Außerdem erarbeitete der Verein ein umfangreiches inhaltliches und räumliches Konzept zum Erhalt der ehemaligen Zentralen Hinrichtungsstätte der DDR als einen justizgeschichtlichen Erinnerungsort. Ziel ist es, neben dem Erhalt der originalen Räumlichkeiten eine entsprechende moderne Ausstellung zum Thema zu erarbeiten und die dafür notwendigen Flächen vorzurichten.

Auf Basis dieses Konzeptes hatte die Bundesbeauftragte für Kultur und Medien die hälftige Finanzierung bereits 2013 grundsätzlich zugesagt. Mit der Verabschiedung des Sächsischen Doppelhaushaltes 2017/2018 sind auch die notwendigen Haushaltsmittel des Freistaates erstmals bereitgestellt worden.

Förderung muss endlich möglich werden

Vonseiten des Bürgerkomitees als Projektträger wurden alle Voraussetzungen geschaffen, die bis zum jetzigen Stadium möglich waren.

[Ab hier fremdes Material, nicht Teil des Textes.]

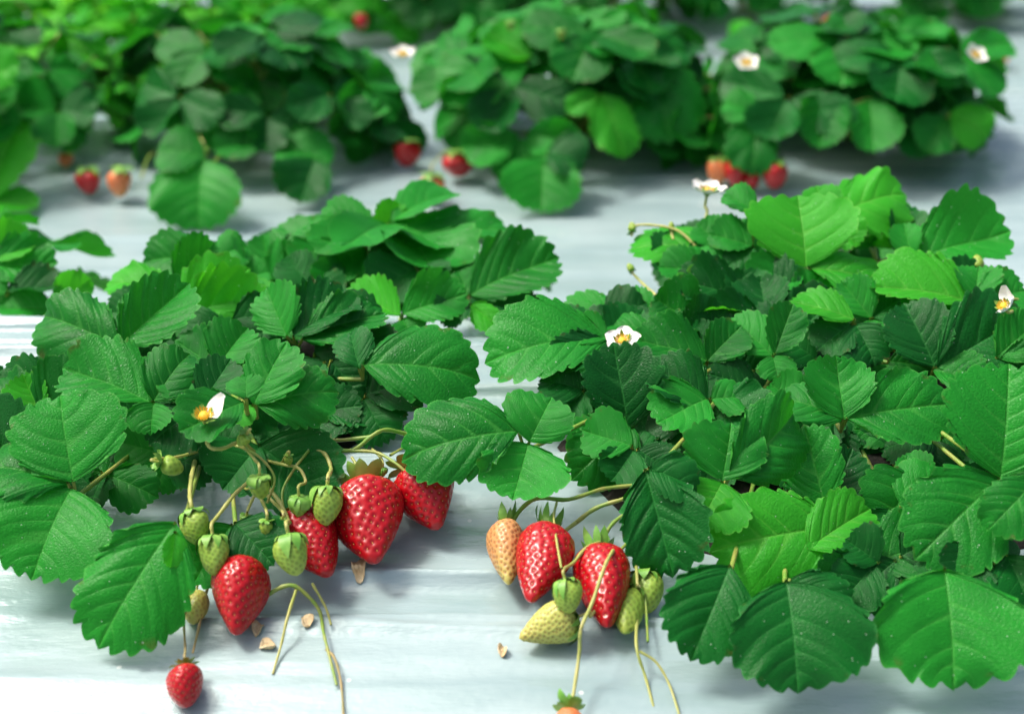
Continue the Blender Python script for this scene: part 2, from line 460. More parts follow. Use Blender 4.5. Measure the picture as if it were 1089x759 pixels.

Es müssen nun dringend die koordinierenden Gespräche zwischen den beteiligten Sächsischen Staatsministerien (SMF, SMJ und SMWKT) und der Bundesbeauftragten für Kultur und Medien (BKM) sowie dem Projektträger Bürgerkomitee Leipzig e.V. weitergeführt werden um endlich die beantragte Teilbewilligung der Planungsmittel (die im Landeshaushalt zur Verfügung stehen) als zentrale Grundlage für die Weiterführung des von allen Beteiligten als wichtig eingeschätzten Projektes auf den Weg zu bringen.

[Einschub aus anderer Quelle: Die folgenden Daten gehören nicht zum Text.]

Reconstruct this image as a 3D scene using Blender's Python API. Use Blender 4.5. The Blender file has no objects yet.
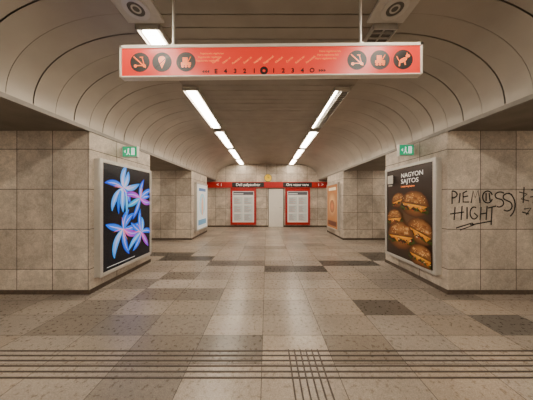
import bpy, math, random
from mathutils import Vector, Matrix
random.seed(7)
F=192.47; EYE=1.4
XL,XR=-2.63,2.69
Y1,Y2,Y3,Y4,YB=2.86,4.35,6.75,8.5,10.0
YF=-4.5; XO=6.6
ZS=2.43; ZC=3.28
S=bpy.context.scene
def PX(px,d): return (px-266.5)*d/F
def PZ(py,d): return EYE-(py-200)*d/F
# ---------------- materials
def nt(name):
    m=bpy.data.materials.new(name); m.use_nodes=True
    return m,m.node_tree.nodes,m.node_tree.links,m.node_tree.nodes['Principled BSDF']
def mat(name,col,rough=.5,metal=0,emit=0,ecol=None,noise=.0,nscale=20):
    m,N,L,b=nt(name)
    b.inputs['Base Color'].default_value=(*col,1); b.inputs['Roughness'].default_value=rough
    b.inputs['Metallic'].default_value=metal
    if emit:
        b.inputs['Emission Color'].default_value=(*(ecol or col),1); b.inputs['Emission Strength'].default_value=emit
    if noise:
        tc=N.new('ShaderNodeTexCoord'); n=N.new('ShaderNodeTexNoise'); n.inputs['Scale'].default_value=nscale
        n.inputs['Detail'].default_value=6
        r=N.new('ShaderNodeValToRGB')
        r.color_ramp.elements[0].position=.3; r.color_ramp.elements[1].position=.7
        r.color_ramp.elements[0].color=(*[c*(1-noise) for c in col],1)
        r.color_ramp.elements[1].color=(*[min(1,c*(1+noise)) for c in col],1)
        L.new(tc.outputs['Object'],n.inputs['Vector']); L.new(n.outputs['Fac'],r.inputs['Fac']); L.new(r.outputs['Color'],b.inputs['Base Color'])
    return m
def stone():
    m,N,L,b=nt('stone_panels')
    tc=N.new('ShaderNodeTexCoord'); g=N.new('ShaderNodeNewGeometry')
    sp=N.new('ShaderNodeSeparateXYZ'); L.new(tc.outputs['Object'],sp.inputs[0])
    sn=N.new('ShaderNodeSeparateXYZ'); L.new(g.outputs['Normal'],sn.inputs[0])
    ab=N.new('ShaderNodeMath'); ab.operation='ABSOLUTE'; L.new(sn.outputs['X'],ab.inputs[0])
    gt=N.new('ShaderNodeMath'); gt.operation='GREATER_THAN'; gt.inputs[1].default_value=.5; L.new(ab.outputs[0],gt.inputs[0])
    mx=N.new('ShaderNodeMix'); mx.data_type='FLOAT'
    ya=N.new('ShaderNodeMath'); ya.operation='ADD'; ya.inputs[1].default_value=.33; L.new(sp.outputs['Y'],ya.inputs[0])
    L.new(gt.outputs[0],mx.inputs['Factor']); L.new(sp.outputs['X'],mx.inputs['A']); L.new(ya.outputs[0],mx.inputs['B'])
    xa=N.new('ShaderNodeMath'); xa.operation='ADD'; xa.inputs[1].default_value=10.6; L.new(mx.outputs['Result'],xa.inputs[0])
    za=N.new('ShaderNodeMath'); za.operation='ADD'; za.inputs[1].default_value=.225; L.new(sp.outputs['Z'],za.inputs[0])
    cb=N.new('ShaderNodeCombineXYZ'); L.new(xa.outputs[0],cb.inputs[0]); L.new(za.outputs[0],cb.inputs[1])
    br=N.new('ShaderNodeTexBrick'); L.new(cb.outputs[0],br.inputs['Vector'])
    br.offset=0; br.squash=1
    for k,v in (('Scale',1),('Mortar Size',.0055),('Mortar Smooth',.15),('Bias',0),('Brick Width',.53),('Row Height',.595)): br.inputs[k].default_value=v
    br.inputs['Color1'].default_value=(.66,.575,.475,1); br.inputs['Color2'].default_value=(.44,.375,.305,1); br.inputs['Mortar'].default_value=(.07,.052,.04,1)
    out=br.outputs['Color']
    for sc,det,lo,hi,dst in ((1.1,8,.62,1.24,.4),(7,8,.80,1.16,1.2),(55,4,.82,1.14,0)):
        n=N.new('ShaderNodeTexNoise'); n.inputs['Scale'].default_value=sc; n.inputs['Detail'].default_value=det; n.inputs['Roughness'].default_value=.65; n.inputs['Distortion'].default_value=dst
        L.new(tc.outputs['Object'],n.inputs['Vector'])
        r=N.new('ShaderNodeMapRange'); r.inputs['From Min'].default_value=.32; r.inputs['From Max'].default_value=.66; r.inputs['To Min'].default_value=lo; r.inputs['To Max'].default_value=hi
        L.new(n.outputs['Fac'],r.inputs['Value'])
        v=N.new('ShaderNodeVectorMath'); v.operation='SCALE'; L.new(out,v.inputs[0]); L.new(r.outputs[0],v.inputs['Scale']); out=v.outputs[0]
    L.new(out,b.inputs['Base Color'])
    b.inputs['Roughness'].default_value=.5
    bp=N.new('ShaderNodeBump'); bp.inputs['Strength'].default_value=.4; bp.inputs['Distance'].default_value=.004; bp.invert=True
    L.new(br.outputs['Fac'],bp.inputs['Height']); L.new(bp.outputs[0],b.inputs['Normal'])
    return m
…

Wenn die Projektumsetzung im nächsten Jahr endlich startet, könnte die letzte Hinrichtungsstätte auf deutschem Boden zum 40. Jahrestag der endgültigen Abschaffung der Todesstrafe als authentischer Ort mit entsprechend moderner Ausstellung eröffnet werden.

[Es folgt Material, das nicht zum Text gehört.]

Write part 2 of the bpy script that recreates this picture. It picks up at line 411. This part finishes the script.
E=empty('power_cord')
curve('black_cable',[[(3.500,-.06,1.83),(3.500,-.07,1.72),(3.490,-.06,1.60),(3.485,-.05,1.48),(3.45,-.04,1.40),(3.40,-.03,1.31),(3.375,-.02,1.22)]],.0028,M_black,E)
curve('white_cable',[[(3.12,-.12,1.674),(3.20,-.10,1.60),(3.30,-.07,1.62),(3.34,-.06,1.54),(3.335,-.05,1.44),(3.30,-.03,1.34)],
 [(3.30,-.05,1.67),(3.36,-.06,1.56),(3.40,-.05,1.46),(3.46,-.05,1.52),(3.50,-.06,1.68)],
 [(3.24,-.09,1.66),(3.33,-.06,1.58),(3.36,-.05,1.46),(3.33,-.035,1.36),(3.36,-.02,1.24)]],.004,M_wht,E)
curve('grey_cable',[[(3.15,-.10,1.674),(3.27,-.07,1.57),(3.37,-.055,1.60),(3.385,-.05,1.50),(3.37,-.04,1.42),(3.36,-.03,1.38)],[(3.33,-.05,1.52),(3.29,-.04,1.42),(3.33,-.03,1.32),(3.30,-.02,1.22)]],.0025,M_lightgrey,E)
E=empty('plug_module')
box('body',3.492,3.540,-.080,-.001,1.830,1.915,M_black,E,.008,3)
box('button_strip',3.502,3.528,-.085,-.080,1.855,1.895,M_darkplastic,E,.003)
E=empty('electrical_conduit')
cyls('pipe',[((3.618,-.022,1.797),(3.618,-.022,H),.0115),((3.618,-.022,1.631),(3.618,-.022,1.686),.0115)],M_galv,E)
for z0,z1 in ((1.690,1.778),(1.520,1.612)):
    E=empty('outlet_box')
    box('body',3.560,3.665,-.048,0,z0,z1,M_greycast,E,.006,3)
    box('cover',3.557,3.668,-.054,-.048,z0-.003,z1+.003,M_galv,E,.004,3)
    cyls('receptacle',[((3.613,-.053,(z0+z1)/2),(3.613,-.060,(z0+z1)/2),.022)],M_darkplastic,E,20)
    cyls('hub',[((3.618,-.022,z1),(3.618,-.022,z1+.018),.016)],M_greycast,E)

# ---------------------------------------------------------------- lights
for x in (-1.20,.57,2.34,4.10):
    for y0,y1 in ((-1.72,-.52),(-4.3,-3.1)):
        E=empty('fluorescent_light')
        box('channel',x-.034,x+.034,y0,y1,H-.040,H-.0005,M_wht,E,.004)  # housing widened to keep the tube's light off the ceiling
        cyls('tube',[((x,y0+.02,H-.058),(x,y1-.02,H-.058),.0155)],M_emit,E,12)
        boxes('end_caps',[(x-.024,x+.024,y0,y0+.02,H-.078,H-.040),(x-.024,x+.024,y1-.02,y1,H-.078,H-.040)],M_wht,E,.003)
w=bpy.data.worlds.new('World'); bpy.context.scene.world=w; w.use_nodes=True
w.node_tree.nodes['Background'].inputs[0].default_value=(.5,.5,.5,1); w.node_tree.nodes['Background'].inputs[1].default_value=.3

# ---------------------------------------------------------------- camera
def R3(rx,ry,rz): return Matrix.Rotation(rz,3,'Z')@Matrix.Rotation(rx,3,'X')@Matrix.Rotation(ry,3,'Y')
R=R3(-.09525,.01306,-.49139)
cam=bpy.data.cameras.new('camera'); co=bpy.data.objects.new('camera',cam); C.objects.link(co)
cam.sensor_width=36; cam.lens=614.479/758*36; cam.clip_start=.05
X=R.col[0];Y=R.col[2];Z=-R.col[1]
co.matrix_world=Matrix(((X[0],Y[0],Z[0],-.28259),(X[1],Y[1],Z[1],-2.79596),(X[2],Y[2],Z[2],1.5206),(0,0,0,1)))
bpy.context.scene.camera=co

Gerade in Zeiten, in denen offen die Wiedereinführung der Todesstrafe gefordert wird und selbst Minderjährige hingerichtet werden, ist eine Auseinandersetzung mit diesem Thema höchst aktuell und dringend notwendig. Der authentische Ort in der Leipziger Südvorstadt wird mit seiner Ausstellung einen zentralen Beitrag in dieser Diskussion leisten und viele Argumente zeigen, die belegen, wie wichtig es ist, diese unmenschliche Bestrafungsart weltweit endgültig abzuschaffen.